Pakistan, Russia conclude second round of crude oil talks, negotiate payment mode

Pakistan, Russia conclude second round of crude oil talks, negotiate payment mode

Business

The Russian ship is expected to arrive in 26 days, most probably by the middle of May

LAHORE (Web Desk) - Pakistan and Russia have recently concluded the second round of talks over crude oil imports, moving one step forward in deciding the mode of payment, sources claim.

Sources further claimed Russian crude oil is expected to arrive in Pakistan in May if the order was successfully placed. The two sides held talks in Karachi on April 13-15, but no official statement was issued by any of the side.

The sources said Russian delegates advised the Pakistani to stay away from the media regarding discount in crude oil price and mode of payment deal. The top functionaries decided not to disclose the mode of payment and the exact discount.

Earlier, the technical teams of the Operational Services Center (PSC), a Russian state-owned entity, held talks for two days on March 21-22 with the Pakistan State Oil (PSO) team, which ended without progress on the constitution of Special Purpose Vehicle (SPV) responsible not only for importing the crude but also for the payments.

Commercial analysis has been worked out this time as to whether the import of crude from Russia would benefit Pakistan’s economy and to what extent.

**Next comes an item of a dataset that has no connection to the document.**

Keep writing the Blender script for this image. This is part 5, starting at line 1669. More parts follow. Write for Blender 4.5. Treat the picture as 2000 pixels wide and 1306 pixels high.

Since it was analysed that the import would be of benefit, Pakistan decided to go for the deal.

Sources said Russia during the latest talks asked for payment in China’s yuan or rouble, but Pakistan wanted to pay in Pak rupee. “The Russian ship will arrive in 26 days, most probably by the middle of May,” they added.

The current brent price in the international market stands at $85.16 per barrel whereas Russian oil is available at $47-48 per barrel.

Sources further said the State Bank of Pakistan (SBP) earlier asked some local banks, including the National Bank of Pakistan, to open letters of credit for importing Russian oil. Local banks have shown willingness, but with some hesitance mainly because of the G7 countries’ regulations following the price cap of $60 per barrel or below, and making the payments under the Society for Worldwide Interbank Financial Telecommunications (SWIFT) arrangement.